**Data records:**
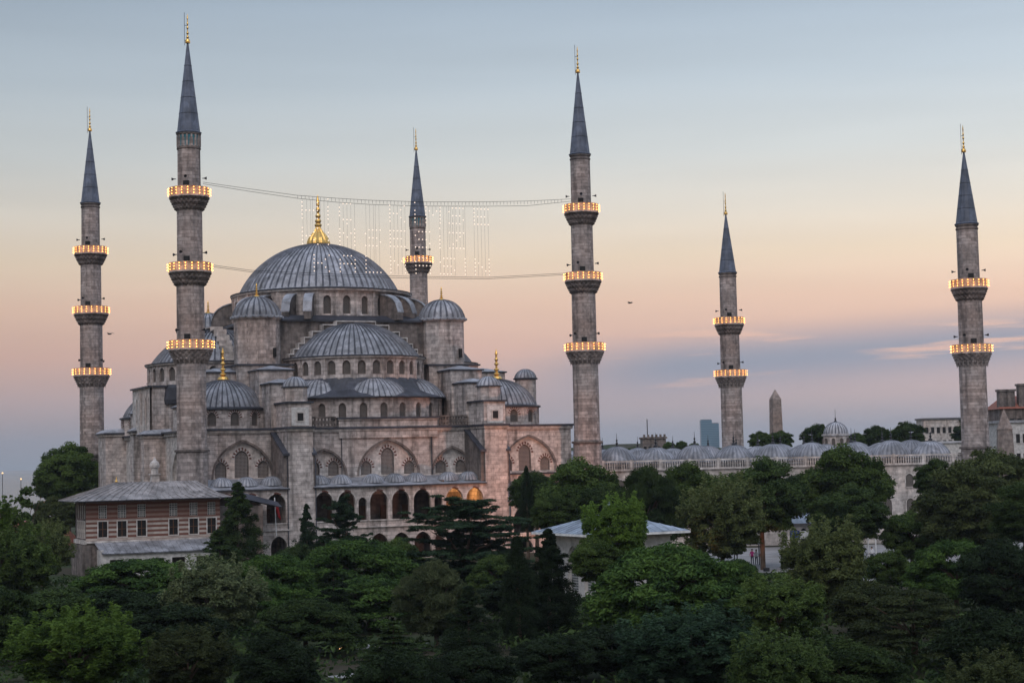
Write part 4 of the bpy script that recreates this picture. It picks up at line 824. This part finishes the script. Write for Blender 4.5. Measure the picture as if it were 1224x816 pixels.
# ------------------------------------------------------------------ trees
rng=np.random.default_rng(3)
def leaves_mesh(name,C,Nn,size,tint,mat,aspect=1.6,jit=.9):
    n=len(C); a=rng.normal(size=(n,3))*jit+Nn; a/=np.linalg.norm(a,axis=1,keepdims=True)+1e-9
    t=np.cross(a,rng.normal(size=(n,3))); t/=np.linalg.norm(t,axis=1,keepdims=True)+1e-9; s=np.cross(a,t)
    sz=(size*rng.uniform(.6,1.3,(n,1))); 
    V=np.stack([C-t*sz*aspect,C-s*sz*.55+a*sz*.1,C+t*sz*aspect,C+s*sz*.55+a*sz*.1],1).reshape(-1,3)
    me=bpy.data.meshes.new(name); me.vertices.add(4*n); me.vertices.foreach_set('co',V.ravel().astype(np.float32)); me.loops.add(4*n); me.loops.foreach_set('vertex_index',np.arange(4*n,dtype=np.int32))
    me.polygons.add(n); me.polygons.foreach_set('loop_start',np.arange(0,4*n,4,dtype=np.int32)); me.polygons.foreach_set('loop_total',np.full(n,4,dtype=np.int32)); me.update()
    at_=me.attributes.new('tint','FLOAT','POINT'); at_.data.foreach_set('value',np.repeat(np.clip(tint,0,1),4).astype(np.float32)); me.materials.append(MT[mat]); return me
def clumps(cen,rad,per,flat=1.0,up=.4):
    """leaves on the shells of clumps"""
    n=len(cen); d=rng.normal(size=(n*per,3)); d/=np.linalg.norm(d,axis=1,keepdims=True); d[:,2]=np.where(d[:,2]<-.3,-d[:,2]*.5,d[:,2])
    r=np.repeat(rad,per)[:,None]*rng.uniform(.55,1.08,(n*per,1)); P=np.repeat(cen,per,axis=0)+d*r*np.array([1,1,flat]); Nn=d+np.array([0,0,up])
    tint=np.repeat(rng.uniform(0,1,n),per)*.65+rng.uniform(0,.35,n*per); return P,Nn,tint
# every crown is built in a unit frame: width about 2, bottom 0, top H
def crown_broad(n=95,H=1.9,per=170,rr=(.16,.30),seed_shape=1.0,low=.0,spike=0.0):
    d=rng.normal(size=(n,3)); d/=np.linalg.norm(d,axis=1,keepdims=True); rad=rng.uniform(.45,.92,(n,1))**.6
    c=d*rad*np.array([.86,.86,H/2*.86]); c[:,2]+=H/2; wid=1-.25*seed_shape*np.clip((c[:,2]/H-.5)*2,0,1)**2; c[:,:2]*=wid[:,None]
    c+=rng.normal(size=c.shape)*.05
    P,Nn,t=clumps(c,rng.uniform(*rr,n),per,.8)
    if spike:
        k=int(spike*n); idx=rng.choice(len(c),k); tips=c[idx]; m=40
        Q=np.repeat(tips,m,axis=0); s=np.tile(np.linspace(0,1,m),k); Q=Q+np.stack([rng.normal(size=k*m)*.03,rng.normal(size=k*m)*.03,.12+s*.26],1); out=np.repeat(d[idx],m,axis=0)*.12; Q+=out
        P=np.vstack([P,Q]); Nn=np.vstack([Nn,np.tile([0,0,1.],(k*m,1))]); t=np.concatenate([t,np.full(k*m,.9)])
    return P,Nn,t
def crown_pine(n=120,H=1.15,per=190):
    th=rng.uniform(0,2*PI,n); r=np.sqrt(rng.uniform(0,1,n)); z=(1-r**2.4)*H*.62+H*.28+rng.normal(size=n)*.03; low=rng.random(n)<.35; z=np.where(low,z*rng.uniform(.25,.8,n),z)
    c=np.stack([r*.88*np.cos(th),r*.88*np.sin(th),z],1); return clumps(c,rng.uniform(.11,.19,n),per,.72,.8)
def crown_cone(H=4,n=160,per=110,w0=1,tiers=0,tight=1):
    z=rng.uniform(0,1,n)**1.1; 
    if tiers: z=np.clip((np.round(z*tiers)/tiers)*.96+.02+rng.normal(size=n)*.012,0,.99)
    R_=(1-z)**(.8*tight)*w0+.04; th=rng.uniform(0,2*PI,n); r=R_*rng.uniform(.3,1.1 if tiers else .98,n)*(1+.25*np.sin(th*3+z*17))
    c=np.stack([r*np.cos(th),r*np.sin(th),z*H-(r*.3 if tiers else 0)],1); return clumps(c,np.clip(R_*.3,.07,.3),per,.45 if tiers else 1.3,.5)
def crown_column(H=6,n=150,per=110):
    z=rng.uniform(0,1,n); R_=np.sin(np.clip(z*.95+.05,0,1)**.6*PI)**.6*.85+.08; R_=np.where(z>.7,R_*(1-(z-.7)/.34),R_); th=rng.uniform(0,2*PI,n); r=R_*rng.uniform(.3,.9,n)
    c=np.stack([r*np.cos(th),r*np.sin(th),z*H],1); return clumps(c,np.full(n,.22),per,2.2,.2)
def crown_cedar(H=1.35):
    cs=[];rd=[]
    for lv,(z,Rr) in enumerate(((.12,.75),(.3,1.0),(.5,.95),(.68,.85),(.86,.78),(1.02,.62),(1.2,.4))):
        nb=9-lv//2
        for k in range(nb):
            a=2*PI*k/nb+lv*.7+rng.uniform(-.35,.35); L_=Rr*rng.uniform(.5,1.15); dz=rng.uniform(-.09,.09); tl=rng.uniform(-.02,.16)
            for s in np.linspace(.15,1,9):
                cs.append((L_*s*cos(a)+rng.normal()*.05,L_*s*sin(a)+rng.normal()*.05,z*H/1.2+dz+tl*s*s+rng.normal()*.015)); rd.append(.12*(1.2-.6*s)*rng.uniform(.7,1.3))
    c=np.array(cs); return clumps(c,np.array(rd)*1.15,170,.3,1.3)
def crown_layer(H=1.1,n=170):
    c=[];rd=[]
    for i in range(n):
        th=rng.uniform(0,2*PI); r=math.sqrt(rng.uniform(0,1)); zt=(1-r**2)*H*.8+.15; z=zt*rng.choice([1,.8,.6,.4],p=[.55,.2,.15,.1]); c.append((r*.9*cos(th),r*.9*sin(th),z)); rd.append(rng.uniform(.11,.2))
    return clumps(np.array(c),np.array(rd),290,.3,1.0)
def crown_sparse():
    c=[];rd=[]
    for k in range(11):
        a=rng.uniform(0,2*PI); x=.55*cos(a)*rng.uniform(.2,1); y=.55*sin(a)*rng.uniform(.2,1); top=rng.uniform(1.6,3.2)
        for s in np.linspace(.2,1,8): c.append((x*s*1.3+rng.normal()*.08,y*s*1.3+rng.normal()*.08,top*s)); rd.append(rng.uniform(.10,.2))
    return clumps(np.array(c),np.array(rd),70,1.2,.5)
def crown_weep():
    P,Nn,t=crown_broad(130,1.7,380,(.12,.24)); return P,Nn*.2+np.array([1,0,0]),t
KINDS={}
def mk(kind,fn,leaf,mats,H0,trunk=.055,aspect=1.5,jit=.9,**k):
    C_,Nn,t=fn(**k); ms={}
    KINDS[kind]=dict(C=C_,N=Nn,t=t,leaf=leaf,H=H0,trunk=trunk,aspect=aspect,jit=jit,ms=ms)
def crown_mesh(kind,mat):
    K=KINDS[kind]
    if mat not in K['ms']:
        if K['ms']:
            me=next(iter(K['ms'].values())).copy(); me.materials.clear(); me.materials.append(MT[mat]); K['ms'][mat]=me
        else: K['ms'][mat]=leaves_mesh('crown',K['C'],K['N'],K['leaf'],K['t'],mat,K['aspect'],K['jit'])
    return K['ms'][mat]
mk('broad',crown_broad,.027,None,1.9,n=150,per=420,rr=(.13,.26)); mk('broad2',crown_broad,.026,None,1.7,n=150,H=1.7,per=420,rr=(.12,.27),seed_shape=.4); mk('spiky',crown_broad,.025,None,1.9,n=190,per=330,rr=(.09,.19),spike=.9)
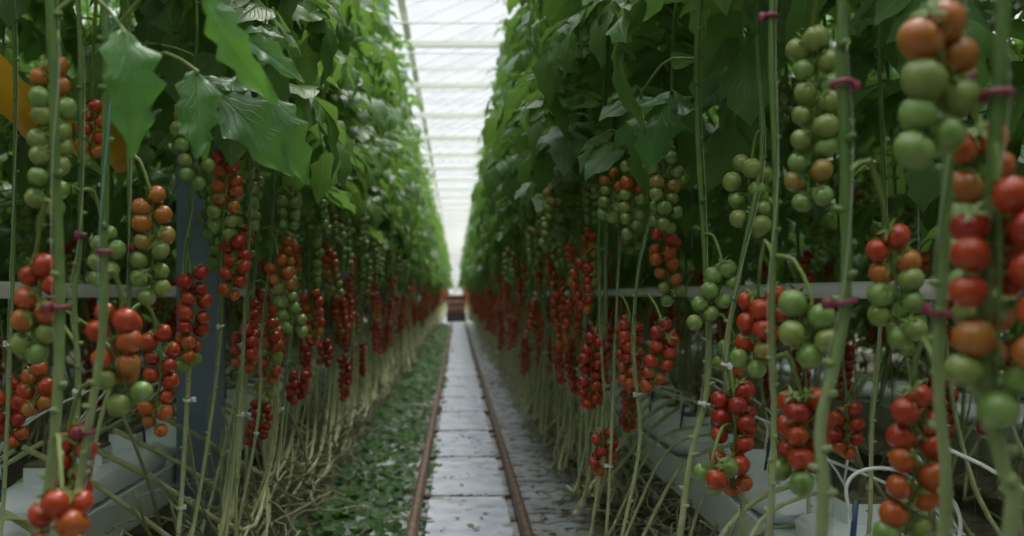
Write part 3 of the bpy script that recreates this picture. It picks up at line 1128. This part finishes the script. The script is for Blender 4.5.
# overhead crop wires
for x, w in ((XL - 0.30, 'left aisle row'), (XR + 0.30, 'right aisle row'), (1.2, 'vines behind the right gutter'), (-1.38, 'vines behind the left gutter')):
    mb = MB()
    mb.tube([(x, Y0, TOP + .02), (x, 38, TOP + .02)], 0.003, 5)
    tag(link('crop_wire', mb.mesh('crop_wire', [M_WIRE])), 'thin steel wire high over the %s, holding the twines' % w, 'wire', 'overhead crop wires')

# ------------------------------------------------------------------ path, rails
seg = MB()
srng = random.Random(3)
for k in range(27):
    mb = MB()
    y = 1.46 + 1.22 * k
    nx, ny = 6, 10
    V = []
    for j in range(ny + 1):
        for i in range(nx + 1):
            ex = (i in (0, nx)) * srng.uniform(-0.006, 0.006)
            ey = (j in (0, ny)) * srng.uniform(-0.010, 0.010)
            V.append((-0.135 + 0.375 * i / nx + ex, (1.175) * j / ny + ey, 0.022 + srng.uniform(-.0015, .0015)))
    Fc = [(j * (nx + 1) + i, j * (nx + 1) + i + 1, (j + 1) * (nx + 1) + i + 1, (j + 1) * (nx + 1) + i) for j in range(ny) for i in range(nx)]
    n0 = len(V)
    ring = [i for i in range(nx + 1)] + [j * (nx + 1) + nx for j in range(1, ny + 1)] + [ny * (nx + 1) + i for i in range(nx - 1, -1, -1)] + [j * (nx + 1) for j in range(ny - 1, 0, -1)]
    for q in ring:
        V.append((V[q][0], V[q][1], 0.0))
    for a in range(len(ring)):
        b = (a + 1) % len(ring)
        Fc.append((ring[b], ring[a], n0 + a, n0 + b))
    mb.add(V, Fc)
    o = link('path_slab', mb.mesh('path_slab', [M_SLAB], False), loc=(0, y, 0), rot=(0, 0, srng.uniform(-.004, .004)))
    if k < 2:
        lab = 'pale concrete slab between the rails, nearer than any in view'
    elif k < 20:
        lab = 'pale concrete slab between the rails, %s from the front of the path' % ordinal(k - 1)
    else:
        lab = 'tiny pale slab between the rails close to the trolley'
    tag(o, lab, 'path slab', 'concrete slabs of the path')
for x, w in ((-0.188, 'left'), (0.292, 'right')):
    root = bpy.data.objects.new('pipe_rail', None)
    C.objects.link(root)
    root.location = (x, 0, 0)
    tag(root, 'rusty brown pipe rail along the %s edge of the pale slabs' % w, 'rail', 'pipe rails of the aisle')
    mb = MB()
    mb.tube([(0, y, 0.062 + 0.002 * math.sin(y * 1.3)) for y in np.arange(-3.5, 34.5, 0.5)], 0.0245, 12)
    link('pipe', mb.mesh('pipe', [M_RAIL]), root)
    ft = MB()
    ft.box((-.045, -.04, 0), (.045, .04, .008))
    ft.box((-.012, -.03, .008), (.012, .03, .045))
    ftm = ft.mesh('rail_foot', [M_RAIL], False)
    for k in range(25):
        link('rail_foot', ftm, root, (0, 0.6 + 1.35 * k, 0))

# grow pipes, gutters, slabs
for x, w, ya, yb in ((-1.37, 'left', -3, 34), (1.20, 'right', -3, 34), (2.95, 'far right', 2, 20)):
    root = bpy.data.objects.new('heating_pipe', None)
    C.objects.link(root)
    root.location = (x, 0, 0)
    tag(root, 'white horizontal heating pipe running through the %s tomato row' % w, 'pipe', 'white heating pipes')
    mb = MB()
    mb.tube([(0, ya, H + .012), (0, yb, H + .012)], 0.0255, 16)
    link('pipe', mb.mesh('pipe', [M_PIPE]), root)
    hk = MB()
    hk.tube([(0, 0, H + .10), (0, 0, TOP + .02)], 0.0025, 4)
    hk.tube([(0.03, 0, H), (0.02, 0, H - .022), (0, 0, H - .028), (-0.028, 0, H - .01), (-0.026, 0, H + .05), (0, 0, H + .10)], 0.003, 4)
    hm = hk.mesh('hanger', [M_WIRE])
    y = 2.6
    while y < yb:
        link('hanger', hm, root, (0, y, 0))
        y += 2.5


def gutter(x, ya, yb, label):
    mb = MB()
    w = 0.14
    prof = [(-w, 0.40), (-w, 0.27), (-w + .03, 0.245), (-.05, 0.245), (0, 0.23), (.05, 0.245), (w - .03, 0.245), (w, 0.27), (w, 0.40), (w - .012, 0.40), (w - .012, 0.385), (-w + .012, 0.385), (-w + .012, 0.40)]
    V = [(px, ya, pz) for px, pz in prof] + [(px, yb, pz) for px, pz in prof]
    n = len(prof)
    Fc = [(i, (i + 1) % n, n + (i + 1) % n, n + i) for i in range(n)] + [tuple(range(n))[::-1], tuple(range(n, 2 * n))]
    mb.add(V, Fc)
    root = link('growing_gutter', mb.mesh('growing_gutter', [M_GUTTER], False), loc=(x, 0, 0))
    tag(root, label, 'gutter', 'growing gutters')
    sm = MB()
    sm.tube([(-.11, 0, .25), (-.11, 0, 0)], .01, 6)
    sm.tube([(.11, 0, .25), (.11, 0, 0)], .01, 6)
    sm.box((-.14, -.015, .225), (.14, .015, .240))
    smm = sm.mesh('stand', [M_WIRE])
    y = ya + 0.5
    while y < yb:
        link('stand', smm, root, (0, y, 0))
        y += 2.0


gutter(1.0, -2, 30, 'pale coated steel gutter under the right-hand vines')
gutter(-1.22, -2, 30, 'pale coated steel gutter under the left-hand vines')
gutter(2.62, 1, 20, 'pale coated steel gutter of the next row on the right')
gutter(-2.85, 1, 20, 'pale coated steel gutter of the next row on the left')


def grow_slab_mesh(rng, L=1.15):
    mb = MB()
    nu, nk = 22, 14
    V = []
    for i in range(nu + 1):
        t = i / nu
        y = -L / 2 + L * t
        e = min(1.0, min(t, 1 - t) * 12 + 0.12)
        for k in range(nk):
            a = 2 * PI * k / nk
            cx = abs(math.cos(a)) ** 0.5 * (1 if math.cos(a) > 0 else -1)
            cz = abs(math.sin(a)) ** 0.5 * (1 if math.sin(a) > 0 else -1)
            V.append((cx * 0.115 * (0.8 + 0.2 * e) + rng.uniform(-.003, .003), y + rng.uniform(-.004, .004), 0.052 + cz * 0.050 * e + rng.uniform(-.003, .003)))
    Fc = [(i * nk + k, i * nk + (k + 1) % nk, (i + 1) * nk + (k + 1) % nk, (i + 1) * nk + k) for i in range(nu) for k in range(nk)]
    Fc += [tuple(range(nk))[::-1], tuple(nu * nk + k for k in range(nk))]
    mb.add(V, Fc)
    return mb.mesh('grow_slab', [M_FILM])


GS = [grow_slab_mesh(random.Random(i)) for i in range(3)]
bl = MB()
bl.box((-.048, -.048, 0), (.048, .048, .066))
bl.tube([(0, 0, .06), (.01, 0, .12), (-.02, .02, .2)], [.009, .008, .007], 6)
BLK = bl.mesh('rooting_block', [M_BLOCK], False)
wr = MB()
wr.box((-.051, -.051, 0.002), (.051, .051, .056))
WRAP = wr.mesh('block_wrap', [M_FILM], False)
peg = MB()
peg.tube([(0, 0, 0), (0.004, 0, 0.10)], [0.004, 0.006], 6)
PEG = peg.mesh('dripper_peg', [M_TUBEB])
for x, w, ya, n in ((1.0, 'right', 2.12, 14), (-1.22, 'left', 2.12, 14), (2.62, 'next row on the right', 1.9, 8), (-2.85, 'next row on the left', 1.9, 8)):
    for k in range(n):
        y = ya + 1.22 * k
        root = link('grow_slab', GS[k % 3], loc=(x, y, 0.385), rot=(0, 0, (k % 2) * PI))
        tag(root, 'white film-wrapped grow slab in the %s gutter, %s from the front' % (w, ordinal(k + 1)) if len(w) < 6 else
            'white film-wrapped grow slab of the %s, %s from the front' % (w, ordinal(k + 1)), 'grow slab', 'white grow slabs')
        for j in (-1, 0, 1):
            b = link('rooting_block', BLK, root, (0, j * 0.36, 0.098))
            link('block_wrap', WRAP, b)

# drip lines: a white arc from the supply hose to each block, with dark pegs
drng = random.Random(8)
for x, sgn, n, w in ((1.0, 1, 9, 'right'), (-1.22, -1, 9, 'left')):
    mb = MB()
    mb.tube([(x + sgn * 0.17, ya, 0.40) for ya in np.arange(-1, 20, 1.0)], 0.009, 8)
    tag(link('supply_hose', mb.mesh('supply_hose', [M_TUBEB])), 'dark irrigation hose lying beside the %s gutter' % w, 'hose', 'irrigation hoses')
    for k in range(n):
        y = 1.75 + k * 0.55 + drng.uniform(-.1, .1)
        mb = MB()
        h = drng.uniform(0.12, 0.26)
        y2 = y + drng.uniform(.15, .35)
        a, b = Vector((x + sgn * .17, y, .40)), Vector((x - sgn * drng.uniform(-.02, .10), y2, .53))
        mb.tube(spline([a, a.lerp(b, .25) + Vector((-sgn * .06, 0, h * .9)), a.lerp(b, .6) + Vector((-sgn * .22, 0, h * 1.25)), b + Vector((0, 0, .12)), b + Vector((0, 0, 0.03))], 20), 0.0036, 6)
        o = link('drip_tube', mb.mesh('drip_tube', [M_TUBEW]))
        tag(o, 'thin white drip tube arching over the %s gutter, %s from the front' % (w, ordinal(k + 1)), 'drip tube', 'white drip tubes')
        link('dripper_peg', PEG, o, b + Vector((0, 0, -0.03)), (0.1, 0.1 * sgn, 0))

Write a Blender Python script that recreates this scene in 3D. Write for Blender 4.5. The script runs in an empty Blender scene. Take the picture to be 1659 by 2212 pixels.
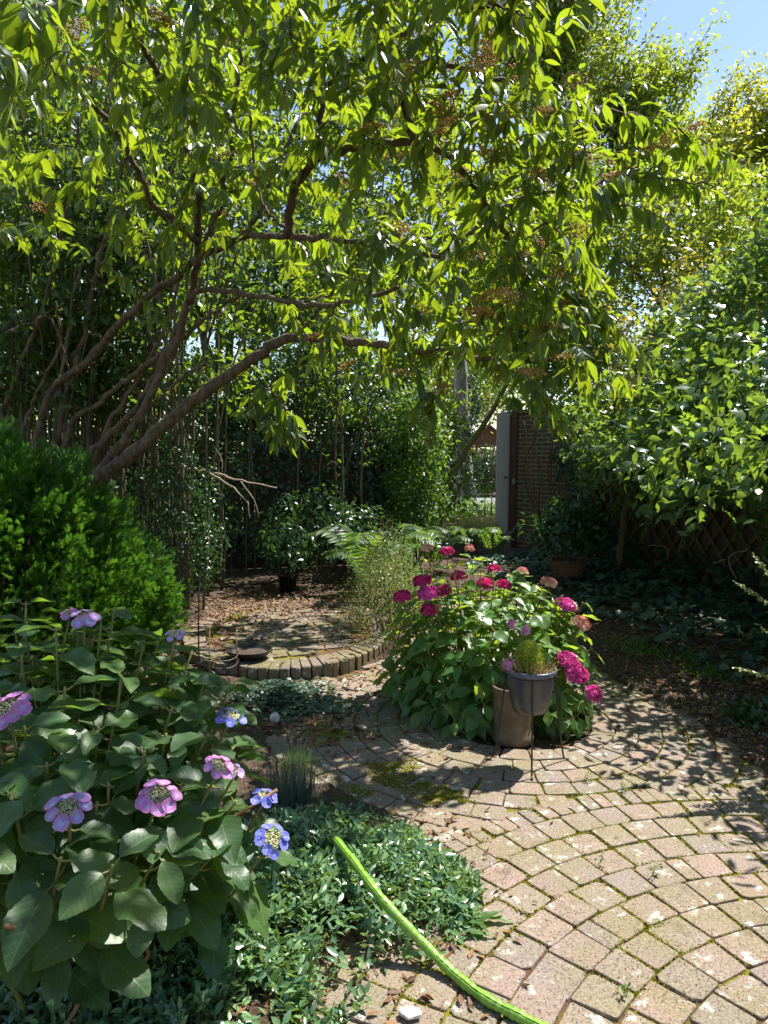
import bpy, math
import numpy as np
from mathutils import Vector

S = bpy.context.scene
C = S.collection
R = math.radians
rng = np.random.default_rng(7)

# ------------------------------------------------------------------ camera, sky, sun, exposure
PITCH = R(5.0)
EYE = 1.55
cam_d = bpy.data.cameras.new("camera")
cam = bpy.data.objects.new("camera", cam_d)
C.objects.link(cam)
cam.location = (0, 0, EYE)
cam.rotation_euler = (R(90) - PITCH, 0, 0)
cam_d.sensor_fit = 'VERTICAL'
cam_d.sensor_height = 36.0
cam_d.lens = 26.0
cam_d.clip_start = 0.05
cam_d.clip_end = 2000
S.camera = cam

SUN_EL = R(58)
SUN_AZ = math.atan2(.775, .63)
sun_dir = Vector((math.sin(SUN_AZ) * math.cos(SUN_EL), math.cos(SUN_AZ) * math.cos(SUN_EL), math.sin(SUN_EL)))
world = bpy.data.worlds.new("World")
S.world = world
world.use_nodes = True
wn = world.node_tree.nodes
bg = wn["Background"]
sky = wn.new("ShaderNodeTexSky")
sky.sky_type = 'NISHITA'
sky.sun_disc = False
sky.sun_elevation = SUN_EL
sky.sun_rotation = SUN_AZ
sky.air_density = 1.0
sky.dust_density = 0.3
sky.ozone_density = 0.35
world.node_tree.links.new(sky.outputs[0], bg.inputs[0])
bg.inputs[1].default_value = 0.095
sun_l = bpy.data.lights.new("sun", 'SUN')
sun_l.energy = 5.0
sun_l.angle = R(0.5)
sun_l.color = (1.0, .965, .90)
sun = bpy.data.objects.new("sun", sun_l)
C.objects.link(sun)
sun.rotation_euler = (-sun_dir).to_track_quat('-Z', 'Y').to_euler()

S.view_settings.view_transform = 'Standard'
S.view_settings.look = 'None'
S.view_settings.gamma = 1
S.view_settings.exposure = 1.15
S.render.engine = 'CYCLES'
cy = S.cycles
cy.use_denoising = True
cy.max_bounces = 7
cy.diffuse_bounces = 4
cy.glossy_bounces = 2
cy.transmission_bounces = 4
cy.transparent_max_bounces = 4
cy.caustics_reflective = False
cy.caustics_refractive = False

# ------------------------------------------------------------------ measuring: photo position (u, v of 1659 x 2212) -> place
K = 1.0452 / 1670

def P(u, v, Y):
    x, y = (u - 829.5) * K, (1106 - v) * K
    d = (x, math.cos(PITCH) + y * math.sin(PITCH), -math.sin(PITCH) + y * math.cos(PITCH))
    t = Y / d[1]
    return np.array((d[0] * t, Y, EYE + d[2] * t))

def G(u, v, z=0.0):
    x, y = (u - 829.5) * K, (1106 - v) * K
    d = (x, math.cos(PITCH) + y * math.sin(PITCH), -math.sin(PITCH) + y * math.cos(PITCH))
    t = (z - EYE) / d[2]
    return np.array((d[0] * t, d[1] * t, z))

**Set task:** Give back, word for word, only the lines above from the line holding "Write part 3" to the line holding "tag(link('crop_wire', mb.mesh('crop_wire', [M_WIRE])), 'thin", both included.

**Output for this task:**
Write part 3 of the bpy script that recreates this picture. It picks up at line 1128. This part finishes the script. The script is for Blender 4.5.
# overhead crop wires
for x, w in ((XL - 0.30, 'left aisle row'), (XR + 0.30, 'right aisle row'), (1.2, 'vines behind the right gutter'), (-1.38, 'vines behind the left gutter')):
    mb = MB()
    mb.tube([(x, Y0, TOP + .02), (x, 38, TOP + .02)], 0.003, 5)
    tag(link('crop_wire', mb.mesh('crop_wire', [M_WIRE])), 'thin steel wire high over the %s, holding the twines' % w, 'wire', 'overhead crop wires')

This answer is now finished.